Le livre de Sophie Kovalevskaïa, si vous arrivez à le trouver (il est sorti chez Phébus en 2004)est effectivement intéressant. Il traduit bien l'atmosphère politique de la Russie au début du 20 ème siècle. Mais ça n'était pas qu'en Russie. Il y avait dans toute l'Europe d'innombrables nihilistes-anarchistes exaltés. C'est fini aujourd'hui: on n'a plus que des populistes-nationalistes qui pratiquent une violence plus inquiétante.

Pour aborder un autre versant du problème, je vous conseille également un autre livre: "Capitalisme - Histoire d'une Révolution permanente" de Joyce APPLEBY. Ça a été édité en 2016 chez PIRANHA.

Bon dimanche (à Paris, il fait désespérément doux et humide).

Carmilla

Carmilla Le Golem a dit…

Merci Michael,

Effectivement Vallotton est relativement méconnu et ignoré. C'est injuste et incompréhensible parce que chacune de ses œuvres, sous une apparente simplicité, est troublante. On y sent à chaque fois l'insistance du désir.

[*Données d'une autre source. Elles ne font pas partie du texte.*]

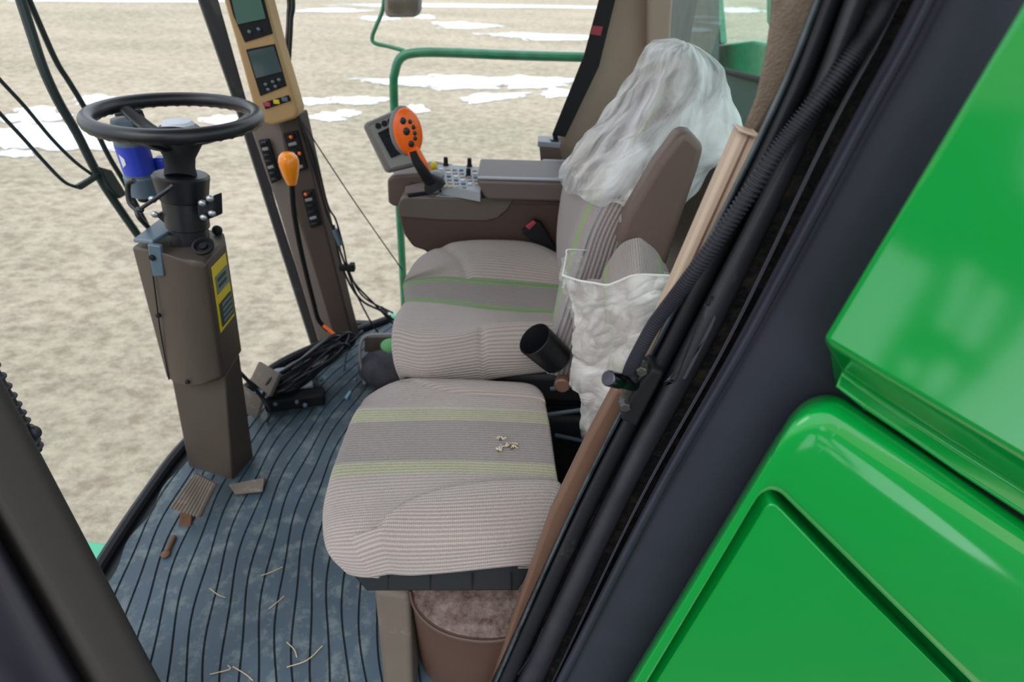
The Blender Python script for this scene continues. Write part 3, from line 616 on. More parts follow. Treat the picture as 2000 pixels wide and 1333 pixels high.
bm = nb(); stack(bm, [s_top, s_mid]); O('housing', bm, M['brown'], sc, bevel=0.008)
f0 = [Y(334, 735, 1.18), Y(440, 735, 1.14), Y(468, 690, 1.25), Y(350, 680, 1.30)]
f1 = [Y(370, 925, 1.17), Y(455, 948, 1.12), Y(497, 905, 1.22), Y(430, 880, 1.28)]
bm = nb(); stack(bm, [f0, f1]); O('lower_housing', bm, M['brown'], sc, bevel=0.006)
bm = nb(); prism(bm, [Y(448, 948, 1.115), Y(515, 935, 1.15), Y(540, 905, 1.22), Y(500, 890, 1.26), Y(440, 930, 1.14)], (0, 0, 0.012)); O('foot_flange', bm, M['brown'], sc, bevel=0.003)
bm = nb(); tube(bm, [Y(296, 515, 1.125), Y(312, 640, 1.135), Y(330, 742, 1.165)], 0.0018, 6); O('seam', bm, M['blackm'], sc)
for (a, b, yy) in ((309, 617, 1.13), (366, 747, 1.115)):
    bm = nb(); lathe(bm, [(0.006, 0.004), (0.006, -0.002), (0.004, -0.004)], Y(a, b, yy), (0, 1, 0), 14); O('screw', bm, M['blackm'], sc)
# strap bracket folded over the top
bm = nb(); prism(bm, [Y(262, 475, 1.165), Y(300, 478, 1.12), Y(345, 452, 1.2), Y(335, 432, 1.28), Y(318, 432, 1.29)], (0, 0, 0.010)); O('top_plate', bm, M['bluegrey'], sc, bevel=0.003)
bm = nb(); pxprism(bm, [(287, 478), (313, 482), (321, 540), (298, 541)], 1.108, (0, 0.012, 0)); sk = O('strap', bm, M['bluegrey'], sc, bevel=0.003)
bm = nb(); lathe(bm, [(0.007, 0.002), (0.007, -0.004), (0.004, -0.006)], Y(298, 503, 1.108), (0, 1, 0), 14); O('strap_bolt', bm, M['blackm'], sk)
# warning label on the right face
def onface(u, v):  # u 0..1 across the right face, v 0..1 down
    a = s_top[5]+(s_mid[5]-s_top[5])*v; b = s_top[6]+(s_mid[6]-s_top[6])*v; return a+(b-a)*u
nrm = (s_top[6]-s_top[5]).cross(s_mid[5]-s_top[5]).normalized()
if nrm.y > 0 and nrm.x < 0: nrm = -nrm
if nrm.dot(CAM-s_top[5]) < 0: nrm = -nrm
def decal(u0, u1, v0, v1, off, m_, name='label', parent=sc):
    bm = nb(); prism(bm, [onface(u0, v0)+nrm*off, onface(u1, v0)+nrm*off, onface(u1, v1)+nrm*off, onface(u0, v1)+nrm*off], nrm*0.0008); return O(name, bm, m_, parent, smooth=False)
lb = decal(.12, .88, .06, .60, .0010, M['yellow'], 'warning_label')
decal(.22, .84, .15, .29, .0024, M['labelgrey'], 'picture', lb); decal(.22, .84, .37, .57, .0024, M['labeldark'], 'text_block', lb)
for k in range(4): decal(.32, .78, .385+.045*k, .41+.045*k, .0036, M['labelgrey'], 'text_line', lb)
for k in range(2): decal(.30, .70, .175+.05*k, .20+.05*k, .0036, M['labeldark'], 'text_line', lb)
# tubes
colax = (Y(345, 300, 1.24)-Y(372, 465, 1.2)).normalized()
c0 = Y(370, 462, 1.2); c1 = Y(353, 340, 1.22)
ax = c1-c0; H = ax.length
bm = nb(); lathe(bm, [(0.042, -0.02), (0.042, H*.15), (0.046, H*.17), (0.047, H*.60), (0.050, H*.62), (0.056, H*.88), (0.058, H*.97), (0.054, H)], c0, ax, 36); O('tube', bm, M['black'], sc, auto=30)
wc = Y(344, 227, 1.30)
# shaft from tube to wheel hub, with two folded gaiters
bm = nb(); sh = wc-c1; lathe(bm, [(0.034, -0.01), (0.030, sh.length*.12), (0.032, sh.length*.3), (0.052, sh.length*.62), (0.050, sh.length*.66), (0.02, sh.length*.67)], c1, sh, 28); O('gaiter', bm, M['blackm'], sc)
# bracket with bolts
bm = nb(); pxprism(bm, [(385, 395), (404, 391), (418, 381), (420, 424), (398, 432), (386, 428)], 1.165, (0.01, 0.02, 0)); bkk = O('bolt_bracket', bm, M['black'], sc, bevel=0.003)
for a, b in ((395, 397), (410, 388), (398, 425), (414, 417)):
    bm = nb(); ellipsoid(bm, Y(a, b, 1.158), (0.0085, 0.006, 0.0075), seg=14); O('bolt', bm, M['steel'], bkk)
bm = nb(); pxprism(bm, [(300, 420), (330, 408), (352, 420), (352, 440), (330, 445)], 1.19, (0.01, 0.03, 0)); bkk = O('bolt_bracket', bm, M['black'], sc, bevel=0.003)
for a, b in ((302, 419), (298, 390)):
    bm = nb(); ellipsoid(bm, Y(a, b, 1.18), (0.009, 0.006, 0.008), seg=14); O('bolt', bm, M['steel'], bkk)
bm = nb(); tube(bm, [Y(338, 362, 1.14), Y(318, 378, 1.13), Y(272, 410, 1.13)], 0.0042, 10, n=12); ellipsoid(bm, Y(273, 410, 1.13), (0.009, 0.008, 0.007), seg=12); O('tilt_lever', bm, M['black'], sc)
bm = nb(); tube(bm, [Y(262, 352, 1.25), Y(250, 362, 1.25), Y(253, 395, 1.24), Y(266, 410, 1.23), Y(272, 425, 1.22), Y(290, 445, 1.24)], 0.006, 10, n=24); O('cable', bm, M['black'], sc)
# horn switch hole
bm = nb(); c = Y(397, 482, 1.115); lathe(bm, [(0.022, -0.004), (0.024, 0.004), (0.018, 0.006), (0.016, -0.002), (0.008, -0.002), (0.008, 0.004)], c, V(.05, -.45, 1), 26); O('switch', bm, M['blackm'], sc)
bm = nb(); c = Y(424, 450, 1.26); ellipsoid(bm, c, (0.012, 0.012, 0.012)); O('knob', bm, M['blackm'], sc)
# ------------------------------------------------------------------ steering wheel
sw = thing('steering_wheel', 'black three spoke steering wheel with wavy grip and white hub cap', 'steering wheel', wc)
nw = Vector((sin(radians(3)), -sin(radians(-2)), 1)).normalized()
aw = Vector((0, 1, 0)).cross(nw).normalized(); bw = nw.cross(aw)
RWH = 0.168
bm = nb(); NN = 160
pts = [wc+(aw*cos(2*pi*k/NN)+bw*sin(2*pi*k/NN))*RWH for k in range(NN)]
rings = []
for k, p in enumerate(pts):
    rad = (p-wc).normalized()
    rr = 0.0160
    rings.append([bm.verts.new(p+rad*cos(t)*rr+nw*sin(t)*rr*(1-0.0)+(-nw*0.0016*max(0, cos(k*2*pi/NN*40)) if sin(t) < -0.3 else Vector())) for t in [2*pi*j/16 for j in range(16)]])
for k in range(NN):
    A, B = rings[k], rings[(k+1) % NN]
    for j in range(16): bm.faces.new((A[j], A[(j+1) % 16], B[(j+1) % 16], B[j]))
O('rim', bm, M['black'], sw)
hubc = wc-nw*0.048
for ang in (35, 160, 268):
    d = aw*cos(radians(ang))+bw*sin(radians(ang)); t_ = nw.cross(d)
    P = [hubc+d*0.02-nw*.01, hubc+d*0.06-nw*.005, wc+d*0.10-nw*.040, wc+d*0.145-nw*.014, wc+d*(RWH-.002)]
    bm = nb(); C_ = catmull([tuple(p) for p in P], 16); R_ = []
    for i, p in enumerate(C_):
        p = Vector(p); wdt = 0.024-0.008*(i/16); R_.append([bm.verts.new(p+t_*wdt*cos(q)+nw*0.009*sin(q)) for q in [2*pi*j/12 for j in range(12)]])
    for A, B in zip(R_, R_[1:]):
        for j in range(12): bm.faces.new((A[j], A[(j+1) % 12], B[(j+1) % 12], B[j]))
    bm.faces.new(R_[0]); bm.faces.new(R_[-1]); O('spoke', bm, M['black'], sw)
bm = nb(); lathe(bm, [(0.030, -0.02), (0.042, 0), (0.045, 0.018), (0.040, 0.026)], hubc, nw, 30); hb = O('hub', bm, M['black'], sw)
bm = nb(); lathe(bm, [(0.034, 0.024), (0.034, 0.032), (0.028, 0.038), (0.0, 0.040)], hubc, nw, 30); O('hub_cap', bm, M['white'], hb)
# blue labelled motor
am = thing('autosteer_motor', 'dark grey cylinder with blue label hanging under the steering wheel rim', 'motor', Y(275, 370, 1.34))
a = Y(246, 250, 1.33); b = Y(288, 380, 1.33); ax = b-a; Ln = ax.length
bm = nb(); lathe(bm, [(0.026, -0.02), (0.032, 0), (0.035, Ln*.1), (0.035, Ln*.68), (0.039, Ln*.70), (0.039, Ln*.97), (0.032, Ln)], a, ax, 28); O('body', bm, M['bluegrey'], am)
bm = nb(); lathe(bm, [(0.0358, Ln*.22), (0.0358, Ln*.64)], a, ax, 28, cap=False); lb = O('blue_label', bm, M['blue'], am, label='blue printed sleeve')
bm = nb(); cc = a+ax*.42; sd_ = V(-.25, -1, .3).normalized(); sd_ = (sd_-ax.normalized()*sd_.dot(ax.normalized())).normalized(); tt = ax.normalized().cross(sd_)
prism(bm, [cc+sd_*.036+tt*.006-ax*.10, cc+sd_*.036-tt*.006-ax*.04, cc+sd_*.036-tt*.006+ax*.04, cc+sd_*.036+tt*.006+ax*.10], sd_*.0006); O('print', bm, M['white'], lb)
bm = nb(); lathe(bm, [(0.020, 0), (0.030, .012), (0.030, .03), (0.026, .034)], Y(255, 228, 1.4)-V(0, 0, .02), V(-.1, 0.1, 1), 24); O('cap', bm, M['blackm'], am)
bm = nb(); lathe(bm, [(0.024, 0), (0.024, .012)], b, ax, 24); O('end_ring', bm, M['blackm'], am)
# second blue thing behind tube
bm = nb(); p = Y(318, 320, 1.36); box(bm, p, (0.03, 0.03, 0.035)); tag(O('blue_module', bm, M['blue'], bevel=0.006), 'small blue module half hidden behind the steering shaft', 'module')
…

Par ailleurs, on se complaît en effet dans les jugements péremptoires. Mais ça devient dangereux, porteur d'affrontements. La démocratie, on ne connaît plus.

Bien à vous,

Carmilla

Richard a dit…

Bon dimanche à vous aussi Carmilla

Ici, nous vivons sous une grosse bordée de neige, ce que certain appelle une tempête, -15 degrés sous une neige forte. Lorsque le vent se lèvera se sera le blizzard parce que cette neige est fine à cause du froid, alors on n'y verra rien. C'est vraiment enchanteur, je ne me lasse pas d'admirer.